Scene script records
○ ○ ○ ○ ○

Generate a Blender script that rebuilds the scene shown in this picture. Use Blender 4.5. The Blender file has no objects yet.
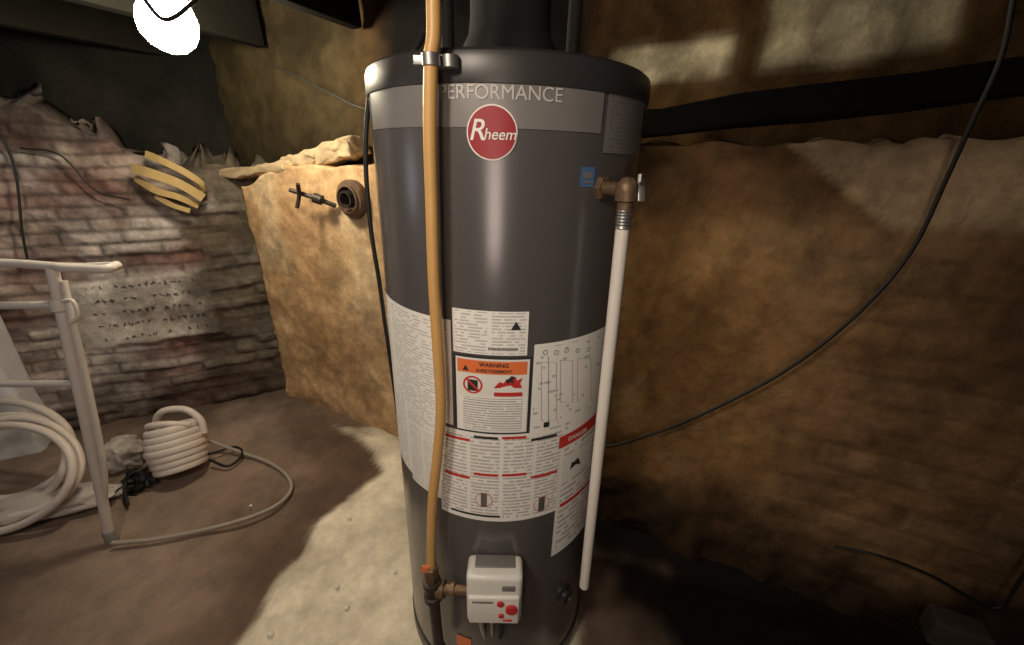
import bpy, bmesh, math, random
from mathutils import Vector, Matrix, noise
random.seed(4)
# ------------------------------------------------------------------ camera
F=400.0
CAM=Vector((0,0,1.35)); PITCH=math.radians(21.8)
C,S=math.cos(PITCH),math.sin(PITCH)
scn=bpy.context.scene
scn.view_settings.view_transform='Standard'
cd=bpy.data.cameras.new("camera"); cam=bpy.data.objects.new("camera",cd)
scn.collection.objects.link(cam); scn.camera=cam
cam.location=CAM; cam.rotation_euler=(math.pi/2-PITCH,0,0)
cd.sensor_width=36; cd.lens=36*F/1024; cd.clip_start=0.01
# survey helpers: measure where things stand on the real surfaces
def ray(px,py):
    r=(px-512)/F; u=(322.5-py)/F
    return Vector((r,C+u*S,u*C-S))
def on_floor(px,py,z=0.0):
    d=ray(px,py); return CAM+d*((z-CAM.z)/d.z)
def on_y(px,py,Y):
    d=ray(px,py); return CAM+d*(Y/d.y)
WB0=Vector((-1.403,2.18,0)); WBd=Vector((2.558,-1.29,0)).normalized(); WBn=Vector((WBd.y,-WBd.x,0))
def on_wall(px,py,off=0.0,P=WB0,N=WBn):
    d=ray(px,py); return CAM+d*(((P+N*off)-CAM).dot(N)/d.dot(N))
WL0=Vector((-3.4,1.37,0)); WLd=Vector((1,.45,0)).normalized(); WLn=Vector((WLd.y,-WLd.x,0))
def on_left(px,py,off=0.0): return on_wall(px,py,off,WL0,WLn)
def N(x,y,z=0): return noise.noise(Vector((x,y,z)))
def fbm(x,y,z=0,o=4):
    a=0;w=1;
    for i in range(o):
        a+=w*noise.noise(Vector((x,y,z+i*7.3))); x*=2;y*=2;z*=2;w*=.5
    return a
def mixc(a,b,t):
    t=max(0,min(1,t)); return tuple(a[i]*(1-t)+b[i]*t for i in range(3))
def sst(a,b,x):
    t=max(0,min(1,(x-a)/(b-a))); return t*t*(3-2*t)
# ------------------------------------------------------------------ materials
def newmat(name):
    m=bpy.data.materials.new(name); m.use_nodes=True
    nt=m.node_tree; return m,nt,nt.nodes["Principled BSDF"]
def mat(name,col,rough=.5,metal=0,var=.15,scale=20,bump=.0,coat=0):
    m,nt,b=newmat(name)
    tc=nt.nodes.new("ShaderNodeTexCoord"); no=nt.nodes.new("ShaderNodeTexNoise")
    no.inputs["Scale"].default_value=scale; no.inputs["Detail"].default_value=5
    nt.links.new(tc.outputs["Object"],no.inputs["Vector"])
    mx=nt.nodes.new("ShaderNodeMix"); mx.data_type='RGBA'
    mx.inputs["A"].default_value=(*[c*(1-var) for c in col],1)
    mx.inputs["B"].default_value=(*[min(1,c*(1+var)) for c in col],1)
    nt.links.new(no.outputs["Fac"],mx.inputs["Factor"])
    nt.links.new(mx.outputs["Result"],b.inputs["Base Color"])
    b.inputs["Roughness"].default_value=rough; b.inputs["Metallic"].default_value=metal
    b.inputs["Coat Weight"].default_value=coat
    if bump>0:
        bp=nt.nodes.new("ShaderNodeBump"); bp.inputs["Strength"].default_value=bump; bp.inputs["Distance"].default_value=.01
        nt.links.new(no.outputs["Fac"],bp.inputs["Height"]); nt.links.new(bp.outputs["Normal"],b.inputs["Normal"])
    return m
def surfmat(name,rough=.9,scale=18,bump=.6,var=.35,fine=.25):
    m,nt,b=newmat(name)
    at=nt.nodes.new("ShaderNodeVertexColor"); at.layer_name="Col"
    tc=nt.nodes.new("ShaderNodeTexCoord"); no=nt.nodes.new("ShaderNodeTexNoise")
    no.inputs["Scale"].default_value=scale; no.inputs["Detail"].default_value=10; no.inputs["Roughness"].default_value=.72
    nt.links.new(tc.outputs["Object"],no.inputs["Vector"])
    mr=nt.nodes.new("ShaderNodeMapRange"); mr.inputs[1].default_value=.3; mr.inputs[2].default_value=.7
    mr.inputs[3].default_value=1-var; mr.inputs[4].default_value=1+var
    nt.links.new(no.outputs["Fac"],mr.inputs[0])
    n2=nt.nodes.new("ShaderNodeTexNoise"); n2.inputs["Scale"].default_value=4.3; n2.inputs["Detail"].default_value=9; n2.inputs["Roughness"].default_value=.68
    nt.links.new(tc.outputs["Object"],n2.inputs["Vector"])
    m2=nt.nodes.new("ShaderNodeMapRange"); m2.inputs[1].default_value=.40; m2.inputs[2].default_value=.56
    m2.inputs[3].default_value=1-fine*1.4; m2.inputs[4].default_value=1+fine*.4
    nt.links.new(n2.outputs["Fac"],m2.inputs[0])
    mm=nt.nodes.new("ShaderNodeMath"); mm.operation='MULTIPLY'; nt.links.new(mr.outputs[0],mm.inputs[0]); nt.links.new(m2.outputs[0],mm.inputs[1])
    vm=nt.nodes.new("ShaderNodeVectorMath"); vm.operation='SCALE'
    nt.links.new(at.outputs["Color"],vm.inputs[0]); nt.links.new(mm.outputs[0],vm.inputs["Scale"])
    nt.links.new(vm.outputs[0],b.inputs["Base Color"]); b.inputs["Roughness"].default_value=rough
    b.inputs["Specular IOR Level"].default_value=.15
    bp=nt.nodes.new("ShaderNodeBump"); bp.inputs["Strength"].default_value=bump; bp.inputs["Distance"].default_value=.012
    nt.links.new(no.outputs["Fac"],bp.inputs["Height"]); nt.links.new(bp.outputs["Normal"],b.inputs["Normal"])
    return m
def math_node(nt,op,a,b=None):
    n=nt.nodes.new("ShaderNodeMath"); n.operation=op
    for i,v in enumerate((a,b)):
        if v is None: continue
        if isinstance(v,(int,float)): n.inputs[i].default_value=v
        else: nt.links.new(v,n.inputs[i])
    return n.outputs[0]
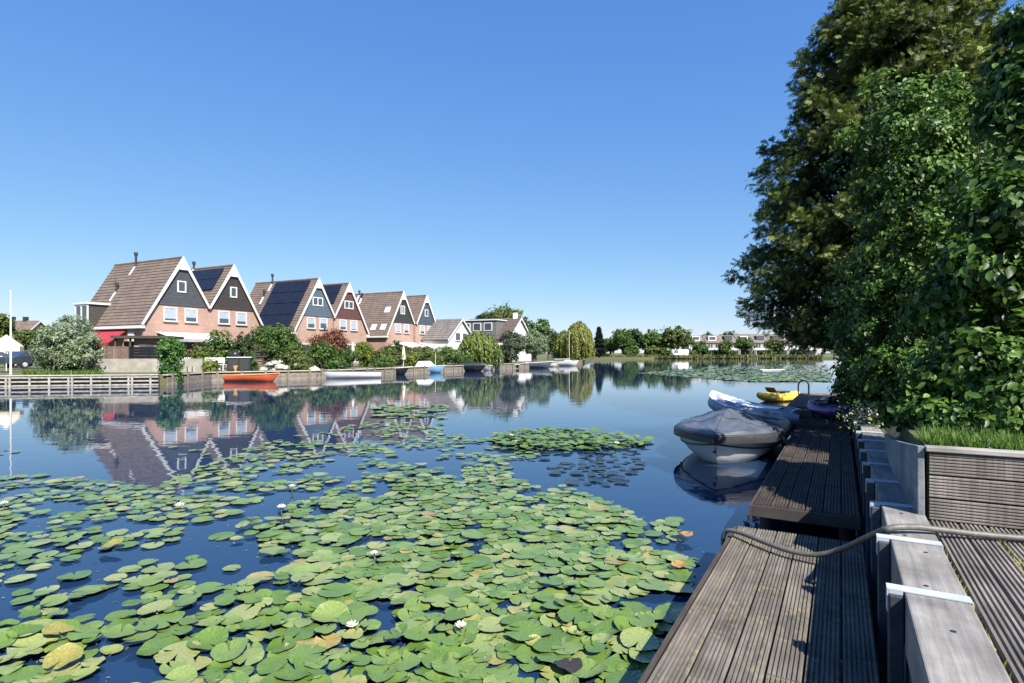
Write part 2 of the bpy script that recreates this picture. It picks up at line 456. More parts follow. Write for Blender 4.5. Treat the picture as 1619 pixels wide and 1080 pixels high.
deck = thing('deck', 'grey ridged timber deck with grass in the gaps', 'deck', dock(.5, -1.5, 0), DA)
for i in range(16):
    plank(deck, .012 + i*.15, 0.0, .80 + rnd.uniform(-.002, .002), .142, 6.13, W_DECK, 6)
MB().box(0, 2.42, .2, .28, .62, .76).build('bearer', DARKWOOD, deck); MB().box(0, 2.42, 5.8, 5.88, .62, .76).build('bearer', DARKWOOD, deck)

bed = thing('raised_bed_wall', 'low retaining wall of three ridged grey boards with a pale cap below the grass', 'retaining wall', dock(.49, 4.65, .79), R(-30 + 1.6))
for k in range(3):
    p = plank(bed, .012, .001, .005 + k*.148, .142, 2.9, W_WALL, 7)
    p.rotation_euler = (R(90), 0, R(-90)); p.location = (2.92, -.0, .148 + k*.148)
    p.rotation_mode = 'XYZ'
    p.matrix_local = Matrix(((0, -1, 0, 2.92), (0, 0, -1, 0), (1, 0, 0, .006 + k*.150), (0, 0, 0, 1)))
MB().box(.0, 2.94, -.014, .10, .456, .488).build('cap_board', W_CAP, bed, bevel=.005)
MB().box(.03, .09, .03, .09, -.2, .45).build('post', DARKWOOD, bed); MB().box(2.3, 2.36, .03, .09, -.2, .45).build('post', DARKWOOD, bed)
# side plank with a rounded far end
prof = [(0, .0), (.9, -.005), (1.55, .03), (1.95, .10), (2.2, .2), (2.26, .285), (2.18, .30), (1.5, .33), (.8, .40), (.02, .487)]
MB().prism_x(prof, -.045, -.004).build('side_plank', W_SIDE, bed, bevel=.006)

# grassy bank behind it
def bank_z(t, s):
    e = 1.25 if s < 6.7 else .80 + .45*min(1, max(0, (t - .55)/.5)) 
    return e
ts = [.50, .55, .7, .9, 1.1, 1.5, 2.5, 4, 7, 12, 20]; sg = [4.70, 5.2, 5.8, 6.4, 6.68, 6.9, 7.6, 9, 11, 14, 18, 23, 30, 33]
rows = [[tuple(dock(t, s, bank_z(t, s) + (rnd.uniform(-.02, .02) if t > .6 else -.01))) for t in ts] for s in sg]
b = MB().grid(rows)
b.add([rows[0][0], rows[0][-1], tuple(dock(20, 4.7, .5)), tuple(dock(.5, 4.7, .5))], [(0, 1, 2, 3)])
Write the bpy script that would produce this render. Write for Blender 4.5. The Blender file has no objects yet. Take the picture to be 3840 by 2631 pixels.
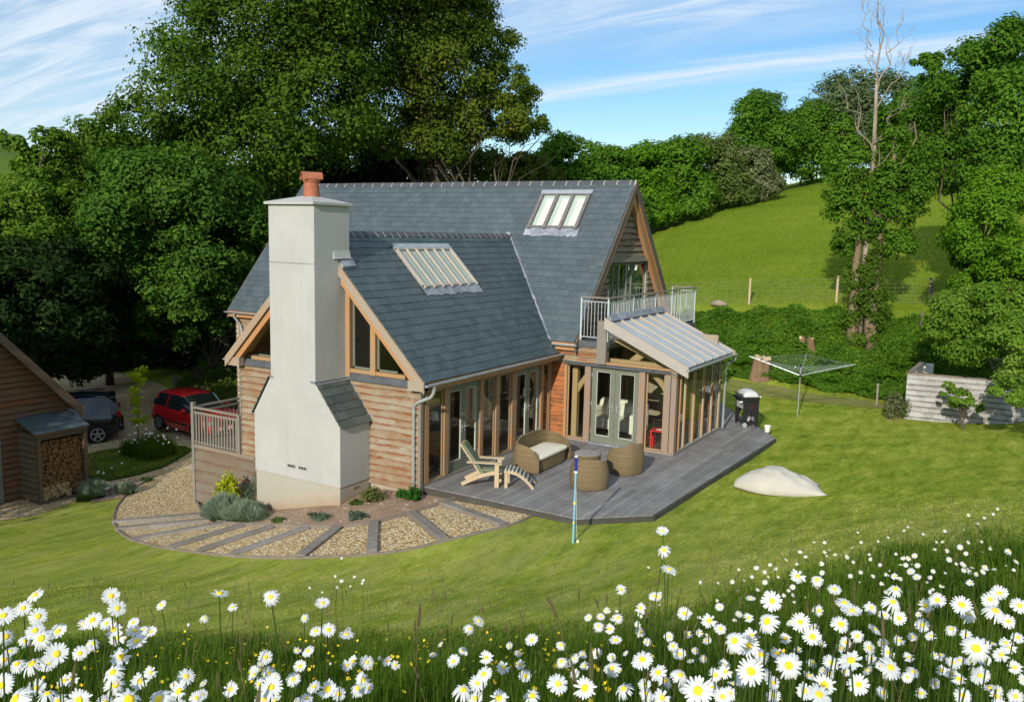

○ ○ ○ ○ ○

## DESCRIPTION OF THE TASK
Reproduce verbatim the lines above, from the line with "Write part 2" through the line with "5.88, .62, .76).build('bearer', DARKWOOD, deck)".

## FINAL ANSWER
Write part 2 of the bpy script that recreates this picture. It picks up at line 456. More parts follow. Write for Blender 4.5. Treat the picture as 1619 pixels wide and 1080 pixels high.
deck = thing('deck', 'grey ridged timber deck with grass in the gaps', 'deck', dock(.5, -1.5, 0), DA)
for i in range(16):
    plank(deck, .012 + i*.15, 0.0, .80 + rnd.uniform(-.002, .002), .142, 6.13, W_DECK, 6)
MB().box(0, 2.42, .2, .28, .62, .76).build('bearer', DARKWOOD, deck); MB().box(0, 2.42, 5.8, 5.88, .62, .76).build('bearer', DARKWOOD, deck)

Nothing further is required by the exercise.